I do a lot of gliding in the highlands of Scotland, lots of people think it is highly dangerous. I mean, flying around without an engine? Must be crazy! People refuse to go up because they are too scared.

Recently the wives of two of our gliding club members have had bad accidents, one a broken leg, the other multiple fractures and is wheelchair bound for several months pending recovery. Did they crash in a glider? Of course not, one was a mountain biking accident, the other a skiing accident. Meanwhile no-one at the club has suffered any sort of injury from gliding. So mountainbiking is wonderful. Skiing is lovely, But GLIDING??? NO WAY! Not rational!

Getting back more on topic, I think the 225 head detachment thing was pretty horrific. The pilots were just flying along minding their own business, then BANG - curtains. Not the slightest hint of pilot error. Very nasty.

Meanwhile various other pilots have come to grief due to crashing due to - in our eyes - incompetence and stupidity. Happens relatively often. We would never possibly do that kind of stupid thing, obviously. We are great, wonderful pilots!

But the thing is, those “stupid” pilots all thought they were wonderful too. And maybe they were, most of the time. This is the thing with pilot-induced accidents, it is something that only happens to other people. It could never happen to us. Meanwhile we certainly don’t want to fly a helicopter with a quickly detachable rotor head because we have no control over that, whereas we do have control over not crashing due to being incompetent - because we are wonderful pilots!

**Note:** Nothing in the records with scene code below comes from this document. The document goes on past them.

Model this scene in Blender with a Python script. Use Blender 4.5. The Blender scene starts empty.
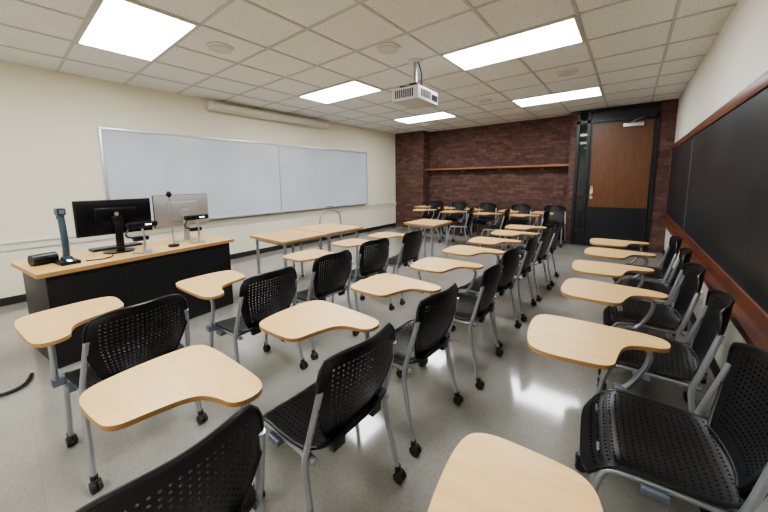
import bpy, bmesh, math, random
from mathutils import Vector, Matrix
random.seed(4)
sc=bpy.context.scene
try:
    sc.view_settings.view_transform='AgX'
    sc.view_settings.look='AgX - Medium High Contrast'
except Exception: pass
W=6.311; H=2.838; YB=7.78; YR=8.15; YF=-2.6

# ---------------------------------------------------------------- materials
def mat(name, col=(.8,.8,.8), rough=.5, metal=0., spec=None, emit=None, estr=0):
    m=bpy.data.materials.new(name); m.use_nodes=True
    b=m.node_tree.nodes['Principled BSDF']
    b.inputs['Base Color'].default_value=(*col,1); b.inputs['Roughness'].default_value=rough
    b.inputs['Metallic'].default_value=metal
    if spec is not None: b.inputs['Specular IOR Level'].default_value=spec
    if emit: 
        b.inputs['Emission Color'].default_value=(*emit,1); b.inputs['Emission Strength'].default_value=estr
    return m
def N(m,t,**k):
    n=m.node_tree.nodes.new(t)
    for a,b in k.items(): setattr(n,a,b)
    return n
def lk(m,a,b): m.node_tree.links.new(a,b)
def bs(m): return m.node_tree.nodes['Principled BSDF']
def coords(m,scale=(1,1,1)):
    tc=N(m,'ShaderNodeTexCoord'); mp=N(m,'ShaderNodeMapping'); mp.inputs['Scale'].default_value=scale
    lk(m,tc.outputs['Object'],mp.inputs['Vector']); return mp.outputs['Vector']
def noisecol(m,c1,c2,scale,vec,detail=4,lo=.3,hi=.7,rough=.5):
    n=N(m,'ShaderNodeTexNoise'); n.inputs['Scale'].default_value=scale; n.inputs['Detail'].default_value=detail
    n.inputs['Roughness'].default_value=rough
    lk(m,vec,n.inputs['Vector'])
    r=N(m,'ShaderNodeValToRGB'); r.color_ramp.elements[0].position=lo; r.color_ramp.elements[1].position=hi
    r.color_ramp.elements[0].color=(*c1,1); r.color_ramp.elements[1].color=(*c2,1)
    lk(m,n.outputs['Fac'],r.inputs['Fac']); return r.outputs['Color'],n.outputs['Fac']
def bump(m,fac,strength,dist=.01):
    b=N(m,'ShaderNodeBump'); b.inputs['Strength'].default_value=strength; b.inputs['Distance'].default_value=dist
    lk(m,fac,b.inputs['Height']); lk(m,b.outputs['Normal'],bs(m).inputs['Normal'])

def paint(name,c,r=.6):
    m=mat(name,c,r); v=coords(m)
    col,f=noisecol(m,tuple(x*.97 for x in c),c,1.5,v); lk(m,col,bs(m).inputs['Base Color'])
    n=N(m,'ShaderNodeTexNoise'); n.inputs['Scale'].default_value=180; lk(m,v,n.inputs['Vector']); bump(m,n.outputs['Fac'],.08,.003); return m
M_wall=paint('cream_wall_paint',(.83,.785,.645))
M_wallR=paint('pale_wall_paint',(.80,.78,.70))
M_rail=paint('chair_rail_paint',(.79,.75,.63),.4)

def wood(name,c1,c2,rough=.35,grain=(2,22,2),sc_=3.0):
    m=mat(name,c1,rough); v=coords(m,grain)
    col,f=noisecol(m,c1,c2,sc_,v,6,.35,.65,.6); lk(m,col,bs(m).inputs['Base Color']); bump(m,f,.03,.002); return m
M_maple=wood('maple_laminate',(.77,.525,.235),(.70,.455,.19),.34,(14,1.6,2),2.5)
M_mapleedge=wood('maple_edge',(.48,.28,.11),(.36,.20,.075),.45,(1,1,40),3)
M_top=wood('table_laminate',(.73,.48,.205),(.65,.41,.165),.34,(14,1.6,2),2.5)
M_oak=wood('oiled_redwood_trim',(.19,.07,.036),(.125,.044,.024),.35,(3,1,30),4)
M_shelf=wood('shelf_wood',(.36,.16,.075),(.26,.11,.05),.4,(1,20,20),3)
M_doorw=wood('door_wood_veneer',(.17,.066,.024),(.115,.042,.016),.35,(18,18,1.2),3)

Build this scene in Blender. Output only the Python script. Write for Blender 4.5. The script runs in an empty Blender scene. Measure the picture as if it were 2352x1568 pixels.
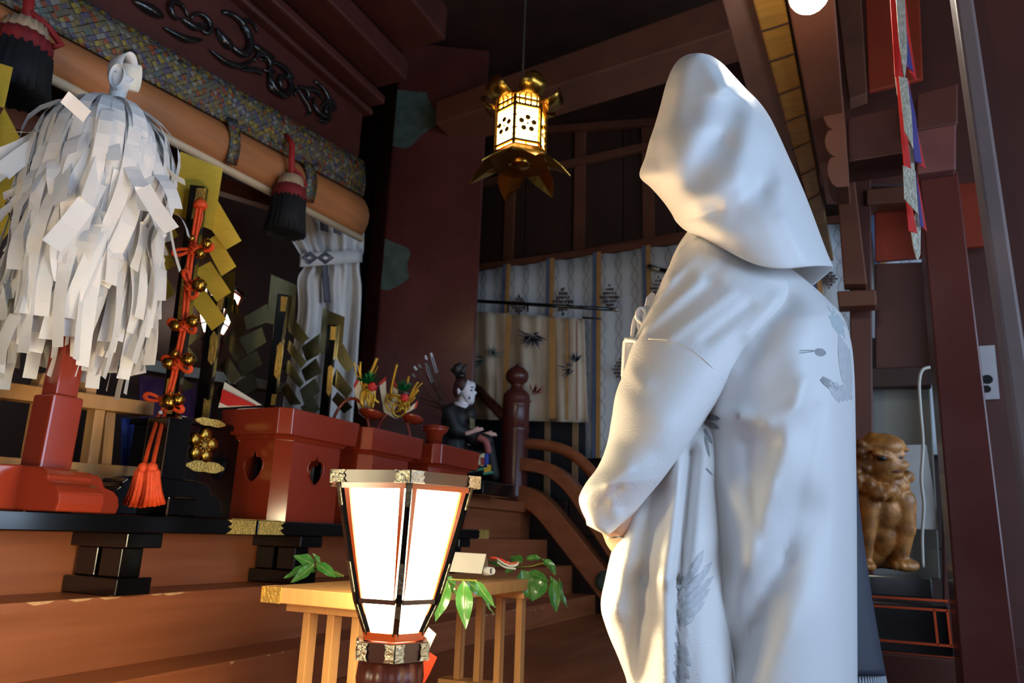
import bpy, bmesh, math, random
from math import pi, sin, cos, radians as RAD
from mathutils import Vector as V, Matrix, noise
from mathutils.bvhtree import BVHTree

SC = bpy.context.scene
COL = SC.collection
rng = random.Random(7)

# ------------------------------------------------------------------ camera
W, H, F = 2352.0, 1568.0, 1680.0
PIT, ROLL, YAW, CZ = RAD(14.7), RAD(2.0), RAD(25.4), 1.0
fw = V((cos(PIT)*cos(YAW), cos(PIT)*sin(YAW), sin(PIT)))
r0 = fw.cross(V((0, 0, 1))).normalized(); u0 = r0.cross(fw)
up = cos(ROLL)*u0 - sin(ROLL)*r0
rt = cos(ROLL)*r0 + sin(ROLL)*u0
EYE = V((0, 0, CZ))
cam = bpy.data.cameras.new('camera'); camo = bpy.data.objects.new('camera', cam); COL.objects.link(camo)
camo.matrix_world = Matrix(((rt.x, up.x, -fw.x, 0), (rt.y, up.y, -fw.y, 0), (rt.z, up.z, -fw.z, CZ), (0, 0, 0, 1)))
cam.sensor_width = 36.0; cam.lens = 36.0*F/W; cam.clip_start = 0.02
cam.dof.use_dof = True; cam.dof.focus_distance = 1.35; cam.dof.aperture_fstop = 6.3
SC.camera = camo
# survey helpers: a sight line met with a known plane or distance gives a point of the room
def ray(x, y): return fw + rt*((x-W/2)/F) - up*((y-H/2)/F)
def at(x, y, d): return EYE + ray(x, y)*d
YD = V((cos(YAW), sin(YAW), 0))
def av(x, y, D): v = ray(x, y); return EYE + v*(D*cos(PIT)/v.dot(YD))   # same, at an upright distance
def onX(x, y, X): v = ray(x, y); return EYE + v*(X/v.x)
def onY(x, y, Y): v = ray(x, y); return EYE + v*(Y/v.y)
def onZ(x, y, Z): v = ray(x, y); return EYE + v*((Z-CZ)/v.z)

# ------------------------------------------------------------------ world, daylight, exposure
wd = bpy.data.worlds.new('world'); SC.world = wd; wd.use_nodes = True
wd.node_tree.nodes['Background'].inputs[0].default_value = (0.62, 0.78, 1.0, 1)
wd.node_tree.nodes['Background'].inputs[1].default_value = 0.5
def area(name, loc, target, sx, sy, power, col):
    l = bpy.data.lights.new(name, 'AREA'); l.shape = 'RECTANGLE'; l.size = sx; l.size_y = sy; l.energy = power; l.color = col
    o = bpy.data.objects.new(name, l); COL.objects.link(o); o.location = loc
    o.rotation_euler = (V(target)-V(loc)).to_track_quat('-Z', 'Y').to_euler(); return o
area('daylight_hall_front', (0.9, -3.0, 1.75), (0.9, 0, 1.65), 3.4, 2.0, 88, (0.50, 0.70, 1.0))
area('added_far_daylight', (3.6, -3.0, 1.9), (4.9, 1.6, 2.1), 1.2, 2.0, 34, (0.55, 0.74, 1.0))  # unseen window light added to brighten the far curtain
area('daylight_side_door', (-2.9, 0.2, 1.7), (0, 0.3, 1.5), 2.0, 2.0, 9, (0.72, 0.85, 1.0))
vs = SC.view_settings
vs.view_transform = 'Standard'; vs.look = 'None'; vs.gamma = 1.0; vs.use_curve_mapping = False; vs.exposure = 0.42

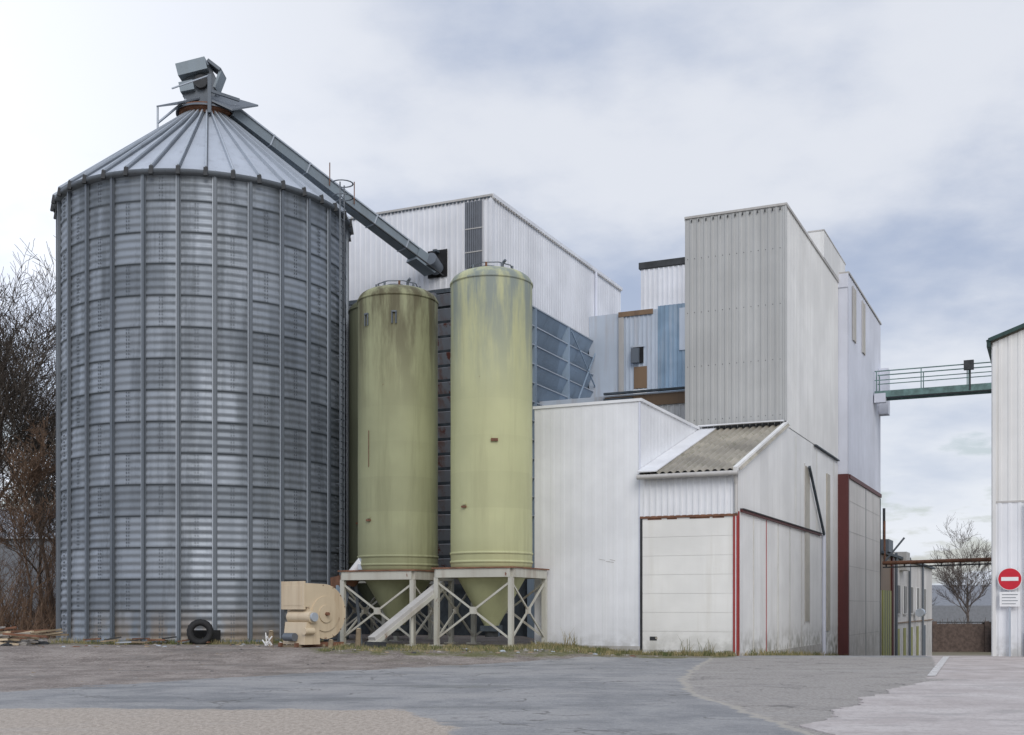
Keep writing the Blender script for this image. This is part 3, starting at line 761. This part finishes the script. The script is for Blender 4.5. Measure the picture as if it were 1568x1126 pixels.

However if you look at it from the pax perspective, they don’t particularly care whether they die from a QD rotor head, or from pilot incompetence. Either way, they are dodo-like. Same applies to the cold hard statistics. One needs to look at why bad accidents happen and what can be done to prevent or reduce them. Any pilot is horrified at the thought of the QD rotor head activating its QD function unexpectedly, but we gloss over the possibility that we might be the next cause of an accident. It is all rather illogical,

A helicopter that is better at guiding the pilots away from doing something stupid, is therefore probably the safer aircraft even if it did once suffer from a catastrophic mechanical failure, because the mechanical failure is not the primary source of crashery.
Yes I hear you and broken out statistically in that way pilot error v mechanical failure winner. But it isn’t winning so either the data is being presented badly or the idiots aren’t listening.

Overlying the entire mood will be why it took the 2016 accident to get the manufacturer to find it’s solution which it suggested there was nothing to see before - hence how 2016 could have happened.

That majors upon trust and now the feedback loop to data and how the systems are so much better, etc and…it’s no surprise it isn’t winning. The only way it could is to throw the prior management of EC/Airbus heli under the bus and present the facts / process. Oh and remember the false EMLUB failure alarms in 2 ditching still requires mindfulness that even the best systems errr.